Globally, Walmart believes in the supply side of the story to
be a winner in the long run. Analysts add that there needs to
be a convergence of the back end and the store front as consumption
would be large over the next decade. FMCG firms have built
the supply chain in India through the cluster-based approach.
They tied up with vendors on the supply side and the wholesale
side in every state, says Sanjay Badhe, a retail consultant.
Maybe Indian retail could have lost less money if such an approach
was consistent. Indian retailers have got it right with products,
but they have not been able to understand technology to map customers
and manage inventory. Reliance Retail, with more than 900 stores,
got it right in categories such as milk (longer shelf life), but
failed in fruit and vegetable. Spencers got the customer
segmentation right, but failed to generate sales as the 3,000-sq.
ft super market stores could never compete with kirana stores.
Now, it is down to 250-odd stores; it had shut down 200 stores.
Then, Aditya Birlas More too shut down 100 unviable stores
and opened another 100 quickly. With 630-odd stores, it has stopped
expanding and is now increasing vendor base from 45 currently
to 100 for its private label.
Of course, the retail industry in India is still a work-in-progress.
Walmart is pursuing one end of the Indian retail puzzle, while
most Indian retailers are focusing on the other end. The great
battle will start when the FDI rules are finally relaxed. Till
then, Walmart is content building up its backend and perfecting
its systems.
THE GAME-CHANGER
Modern Retail Will Not Kill Kiranas
Bharti Group believes retail could
be a game changer for India only if foreign direct investment
kicks in. Bharti-Walmart chairman Rajan Mittal speaks to
Vishal Krishna.
You connect back end and front end with
technology. It is uncommon. How did it happen?
When we tied up with Walmart, our goal was
to learn from them, as retailing is their life. Technology
is important; it tells you what is really happening in the
store. Retail is a business of thin margins and you should
know about the costs incurred. Walmarts motto is to
save money - change lives. And that is possible
with understanding customer needs through technology. From
our telecom experience, we understand that the customer
is very price sensitive, and with our partners in retail
we hope to understand how we can do it in retail.
FDI in retail is yet to happen completely.

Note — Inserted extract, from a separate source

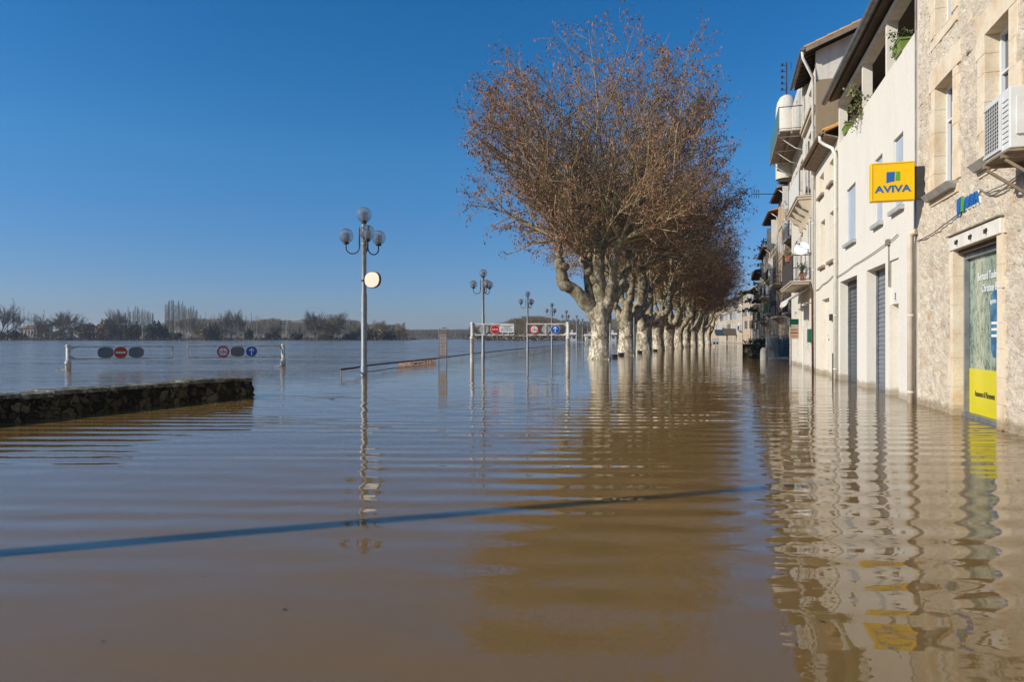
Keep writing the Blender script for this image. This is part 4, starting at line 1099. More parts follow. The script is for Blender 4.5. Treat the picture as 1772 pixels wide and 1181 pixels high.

What are the losses from the delay?
You cannot build supply chains overnight, it will take five
years (to build it) and five more years to perfect it. At
least 60 per cent of the logistics in developed countries
is operated by third partiesa for retail. Here, large logistics
companies will not operate as there is no scale. We talk
about food shortage and wastage in our country; this can
all change when FDI opens up. Retail will create jobs at
every level for high school drop-outs and also at
management levels. The government should look at the debate
differently. Modern retail will not kill the kiranas. In
developing economies such as Brazil where they opened up
to FDI 20 years ago, modern retail is only 20 per cent now.
FDI makes the chain efficient and will benefit the whole
ecosystem.
Will the Agriculture Produce Marketing
Committee (APMC) Act impact retail in India?
States in our country should be progressive and must understand
that agricultural needs ideas now more than ever. Gujarat
and Punjab have been proactive in allowing corporate farming
or even contract farming for large scale efficiencies in
making the land yield better quality produce. So APMC Acts
should not become impediments to retail or any industry
that wants to work on large scale farming that will benefit
the economy.
How do you see modern retail pan out
in the country?
We are a young industry, and we need more people in this
market to become large retail companies. It is not about
one player changing retail. This is a national cause, modern
retail will benefit all in the long run.